A binder absorbs the moisture and the bound material is matured in bins for passing on to a pelletising disc, where 20 mm pellets are produced.

These pellets are preheated, sintered and sent to an 80-m-long rotary kiln, where a chemical reaction takes place between the chromite and the carbon in the pellets, and loaded into the furnace feed bins.

Further reduction is brought about by other raw materials being loaded with the pellets to control the slag chemistry and the chemistry of the ferrochrome product.

Four closed submerged arc furnaces, which make use of Soderberg electrodes, are tapped nine times a day, roughly every 2.5 hours.

Skimmers are used to separate the slag from the ferrochrome, with the option to tap into ladles and granulate, or tap the ferrochrome in sand ingots.

As part of the production process, ingots are removed by front-end loaders from the furnace, transported to the crusher plant and crushed and screened into the required size fractions and chemical compositions.

The screened ferrochrome is typically 80 mm in diameter, but also sized from fines to 40 mm, depending on the requirements of customers, from countries including the US, China and Japan.

Lion II
The decision to build Lion I was taken in 2003 and the project was completed in 2006.

A Glencore Alloys project team managed both phases of the Lion project.
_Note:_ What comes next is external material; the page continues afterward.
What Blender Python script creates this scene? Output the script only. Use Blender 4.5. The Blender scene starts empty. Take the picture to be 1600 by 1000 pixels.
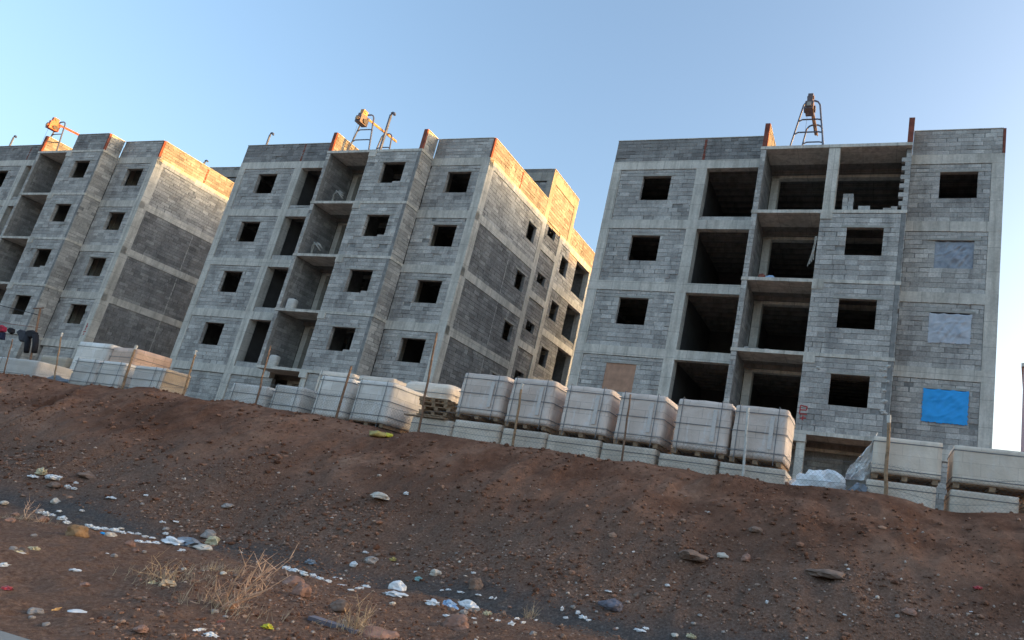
import bpy, math, random
from mathutils import Vector, Matrix, noise
random.seed(7)
R = random.random
U = random.uniform
scene = bpy.context.scene
COL = scene.collection

# ---------------------------------------------------------------- camera
F, PITCH, ROLL, CX, CY = 1002.352, 0.2416642, 0.1631776, 1075.006, 599.877   # for a 1600x1000 frame
XA = Vector((1, 0, 0)); UA = Vector((0, -math.sin(PITCH), math.cos(PITCH))); FA = Vector((0, math.cos(PITCH), math.sin(PITCH)))
c_, s_ = math.cos(ROLL), math.sin(ROLL)
RIGHT = XA * c_ + UA * s_
UP = UA * c_ - XA * s_
cam_d = bpy.data.cameras.new('camera')
cam = bpy.data.objects.new('camera', cam_d)
COL.objects.link(cam)
m = Matrix((RIGHT, UP, -FA)).transposed().to_4x4()
cam.matrix_world = m
cam_d.sensor_width = 36
cam_d.lens = F / 1600 * 36
cam_d.shift_x = (800 - CX) / 1600
cam_d.shift_y = (CY - 500) / 1600
cam_d.clip_start = 0.05
cam_d.clip_end = 6000
scene.camera = cam

def ray(px, py):
    a, b = (px - CX) / F, (py - CY) / F
    return (FA + RIGHT * a - UP * b)

# frame of the pallet row: s along the row, t away from the road, z up
T = -0.306
E_ = Vector((math.cos(T), math.sin(T), 0)); N_ = Vector((-math.sin(T), math.cos(T), 0))
def W(s, t, z): return E_ * s + N_ * t + Vector((0, 0, z))
def on_t(px, py, t):
    r = ray(px, py); p = r * (t / r.dot(N_))
    return p.dot(E_), p.z

# ---------------------------------------------------------------- materials
def newmat(name):
    mt = bpy.data.materials.new(name); mt.use_nodes = True
    nt = mt.node_tree
    b = nt.nodes['Principled BSDF']
    return mt, nt, b
def nd(nt, typ, **kw):
    n = nt.nodes.new(typ)
    for k, v in kw.items():
        if k in n.inputs.keys(): n.inputs[k].default_value = v
        else: setattr(n, k, v)
    return n
def ramp(nt, stops):
    r = nt.nodes.new('ShaderNodeValToRGB')
    e = r.color_ramp.elements
    while len(e) < len(stops): e.new(0.5)
    for i, (p, c) in enumerate(stops):
        e[i].position = p; e[i].color = (c[0], c[1], c[2], 1)
    return r
def mixc(nt, blend, fac, a, b):
    n = nt.nodes.new('ShaderNodeMix'); n.data_type = 'RGBA'; n.blend_type = blend
    L = nt.links
    for sock, v in ((n.inputs[0], fac), (n.inputs[6], a), (n.inputs[7], b)):
        if hasattr(v, 'is_linked'): L.new(v, sock)
        elif isinstance(v, (int, float)): sock.default_value = v
        else: sock.default_value = (v[0], v[1], v[2], 1)
    return n.outputs[2]
def noise_tex(nt, vec, scale, detail=6, rough=.6, dist=0.0):
    n = nd(nt, 'ShaderNodeTexNoise', Scale=scale, Detail=detail, Roughness=rough, Distortion=dist)
    nt.links.new(vec, n.inputs['Vector'])
    return n.outputs['Fac']
def mapping(nt, vec, scale=(1, 1, 1), loc=(0, 0, 0)):
    n = nt.nodes.new('ShaderNodeMapping'); n.inputs['Scale'].default_value = scale; n.inputs['Location'].default_value = loc
    nt.links.new(vec, n.inputs['Vector']); return n.outputs['Vector']
def bump(nt, b, height, strength=.4, dist=.01):
    n = nd(nt, 'ShaderNodeBump', Strength=strength, Distance=dist)
    nt.links.new(height, n.inputs['Height']); nt.links.new(n.outputs['Normal'], b.inputs['Normal'])

def plain(name, col, rough=.7, var=.25, scale=6, metal=0.0, bumpd=0.0):
    mt, nt, b = newmat(name)
    tc = nt.nodes.new('ShaderNodeTexCoord').outputs['Object']
    f = noise_tex(nt, tc, scale)
    lo = [c * (1 - var) for c in col]; hi = [min(1, c * (1 + var)) for c in col]
    r = ramp(nt, [(.3, lo), (.7, hi)]); nt.links.new(f, r.inputs[0])
    nt.links.new(r.outputs[0], b.inputs['Base Color'])
    b.inputs['Roughness'].default_value = rough; b.inputs['Metallic'].default_value = metal
    if bumpd: bump(nt, b, f, .6, bumpd)
    return mt

def mat_concrete(name, col=(.36, .35, .31), var=.22):
    mt, nt, b = newmat(name)
    g = nt.nodes.new('ShaderNodeTexCoord'); tc = g.outputs['Object']; uv = g.outputs['UV']
    f1 = noise_tex(nt, tc, .7, 8, .65)
    f2 = noise_tex(nt, mapping(nt, tc, (3, 3, .35)), 1.3, 6, .6)
    f3 = noise_tex(nt, tc, 9, 5, .7)
    r1 = ramp(nt, [(.3, [c * (1 - var) for c in col]), (.5, col), (.72, [min(1, c * (1 + var)) for c in col])])
    nt.links.new(f1, r1.inputs[0])
    r2 = ramp(nt, [(.34, (.62, .62, .6)), (.56, (1, 1, 1))]); nt.links.new(f2, r2.inputs[0])
    c1 = mixc(nt, 'MULTIPLY', .75, r1.outputs[0], r2.outputs[0])
    r3 = ramp(nt, [(.3, (.75, .75, .75)), (.7, (1.12, 1.12, 1.12))]); nt.links.new(f3, r3.inputs[0])
    c2 = mixc(nt, 'MULTIPLY', .7, c1, r3.outputs[0])
    br = nd(nt, 'ShaderNodeTexBrick', Scale=1.0); br.offset = 0.0
    br.inputs['Color1'].default_value = (1, 1, 1, 1); br.inputs['Color2'].default_value = (.88, .89, .9, 1)
    br.inputs['Mortar'].default_value = (.5, .5, .5, 1); br.inputs['Mortar Size'].default_value = .012
    br.inputs['Brick Width'].default_value = 1.37; br.inputs['Row Height'].default_value = 1.03
    nt.links.new(uv, br.inputs['Vector'])
    c3 = mixc(nt, 'MULTIPLY', .7, c2, br.outputs['Color'])
    nt.links.new(c3, b.inputs['Base Color'])
    b.inputs['Roughness'].default_value = .9; b.inputs['Specular IOR Level'].default_value = .25
    bump(nt, b, f3, .5, .012)
    return mt

def mat_block(name, lo=(.40, .385, .36), hi=(.70, .68, .635)):
    mt, nt, b = newmat(name)
    g = nt.nodes.new('ShaderNodeTexCoord'); tc = g.outputs['Object']
    gi = nt.nodes.new('ShaderNodeNewGeometry')
    mid = [(a + b2) / 2 for a, b2 in zip(lo, hi)]
    r = ramp(nt, [(0, lo), (.2, [x * .88 for x in mid]), (.55, mid), (.85, [x * 1.12 for x in mid]), (1, hi)])
    nt.links.new(gi.outputs['Random Per Island'], r.inputs[0])
    f1 = noise_tex(nt, tc, .45, 7, .65)
    r1 = ramp(nt, [(.32, (.78, .78, .79)), (.66, (1.14, 1.14, 1.13))]); nt.links.new(f1, r1.inputs[0])
    c1 = mixc(nt, 'MULTIPLY', .9, r.outputs[0], r1.outputs[0])
    f2 = noise_tex(nt, tc, 14, 5, .75)
    r2 = ramp(nt, [(.28, (.6, .6, .6)), (.72, (1.22, 1.22, 1.22))]); nt.links.new(f2, r2.inputs[0])
    c2 = mixc(nt, 'MULTIPLY', .85, c1, r2.outputs[0])
    f3 = noise_tex(nt, mapping(nt, tc, (1.6, 1.6, .5)), 1.1, 8, .7)
    r3 = ramp(nt, [(.60, (0, 0, 0)), (.70, (1, 1, 1))]); nt.links.new(f3, r3.inputs[0])
    c3 = mixc(nt, 'MIX', r3.outputs[0], c2, (.66, .65, .61))   # lime bloom
    f4 = noise_tex(nt, mapping(nt, tc, (1.1, 1.1, .22), (7, 3, 1)), 1.0, 7, .65)
    r4 = ramp(nt, [(.36, (.62, .62, .63)), (.52, (1, 1, 1))]); nt.links.new(f4, r4.inputs[0])
    c4 = mixc(nt, 'MULTIPLY', .75, mixc(nt, 'MIX', .65, c2, c3), r4.outputs[0])
    nt.links.new(c4, b.inputs['Base Color'])
    b.inputs['Roughness'].default_value = .95; b.inputs['Specular IOR Level'].default_value = .15
    bump(nt, b, f2, .8, .015)
    return mt

M = {}
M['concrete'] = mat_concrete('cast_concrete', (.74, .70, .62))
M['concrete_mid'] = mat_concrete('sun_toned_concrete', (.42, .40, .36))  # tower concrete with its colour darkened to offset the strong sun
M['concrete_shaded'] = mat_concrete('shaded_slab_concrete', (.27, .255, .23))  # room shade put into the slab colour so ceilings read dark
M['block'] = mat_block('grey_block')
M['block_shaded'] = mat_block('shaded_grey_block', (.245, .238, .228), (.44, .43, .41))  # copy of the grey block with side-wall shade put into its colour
M['mortar'] = plain('mortar', (.26, .26, .25), .95, .3, 5)
M['mortar_smear'] = plain('mortar_smear', (.5, .49, .46), .95, .15, 8)
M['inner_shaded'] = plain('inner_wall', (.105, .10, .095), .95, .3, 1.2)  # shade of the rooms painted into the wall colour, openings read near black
M['red_clay'] = plain('red_clay', (.24, .075, .05), .9, .4, 4)
M['lintel'] = plain('lintel', (.40, .39, .35), .9, .2, 4)
M['steel'] = plain('blue_grey_steel', (.13, .15, .19), .5, .3, 5, .5)
M['dark_steel'] = plain('dark_steel', (.045, .045, .055), .55, .3, 8, .4)
M['red_paint'] = plain('red_paint', (.55, .13, .06), .5, .3, 6)
M['orange_paint'] = plain('orange_paint', (.55, .30, .10), .5, .4, 6)
M['motor_grey'] = plain('motor_grey', (.15, .11, .11), .5, .4, 12)
M['wood'] = plain('weathered_wood', (.34, .22, .13), .85, .45, 14)
M['rust'] = plain('rusty_iron', (.23, .14, .09), .9, .45, 18)
M['white_paint'] = plain('chipped_white_paint', (.62, .6, .55), .7, .2, 12)
M['wire'] = plain('galvanised_wire', (.22, .22, .22), .5, .2, 3, .6)
M['strap'] = plain('black_strap', (.17, .17, .18), .5, .2, 5)
M['paper'] = plain('white_plastic', (.72, .72, .72), .5, .12, 8)
M['sheet_white'] = plain('white_sheeting', (.84, .84, .86), .45, .2, 4)
M['sheet_grey'] = plain('grey_blue_sheeting', (.22, .25, .29), .45, .35, 4)
M['sheet_blue'] = plain('light_blue_plastic', (.33, .48, .68), .45, .25, 6)
M['tarp_blue'] = plain('blue_tarpaulin', (.015, .38, .90), .5, .10, 3)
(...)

Bulk earthworks at Lion 1 were completed in October 2004 and structures began rising out of the ground in November 2005.

Lion I was completed in September 2006 and the fourth furnace of Lion II at the end of May 2014.

Even though Lion II has been ramping up since the end of May, it has still to reach design capacity.

“We’re in a ramp-up and learning phase. We’re still some way from full capacity for both phases together. We will ramp up to full operating capacity by the middle of 2015,” Van Zyl explained to Mining Weekly.

Skills Development
The group’s skills development centre develops the skills of the local communities to ensure a continuous availability of artisans for the company’s smelters.

The nine-classroom, 25-computer centre is able to host between 25 and 30 students and the workshop 150 engineering trainees.

The three main trades catered for are boilermaking, fitting and electrical.

Corporate Social Investment
In addition to the skills development centre, Glencore has made contributions to communities located near Lion as part of its corporate social responsibility programme. This includes investments in areas such as housing and enterprise and social development. The smelter has over the past few years spent over R200-million in community development initiatives.

Lion Project Contributors
Major contractors included WBHO for the civil work, while Tubular Technical Construction, GPMS and Rustenburg Steel Construction served as the main construction contractors. The main equipment design and supply companies for Lion Phase II included Metix, Tenova Pyromet, Actom and Howden.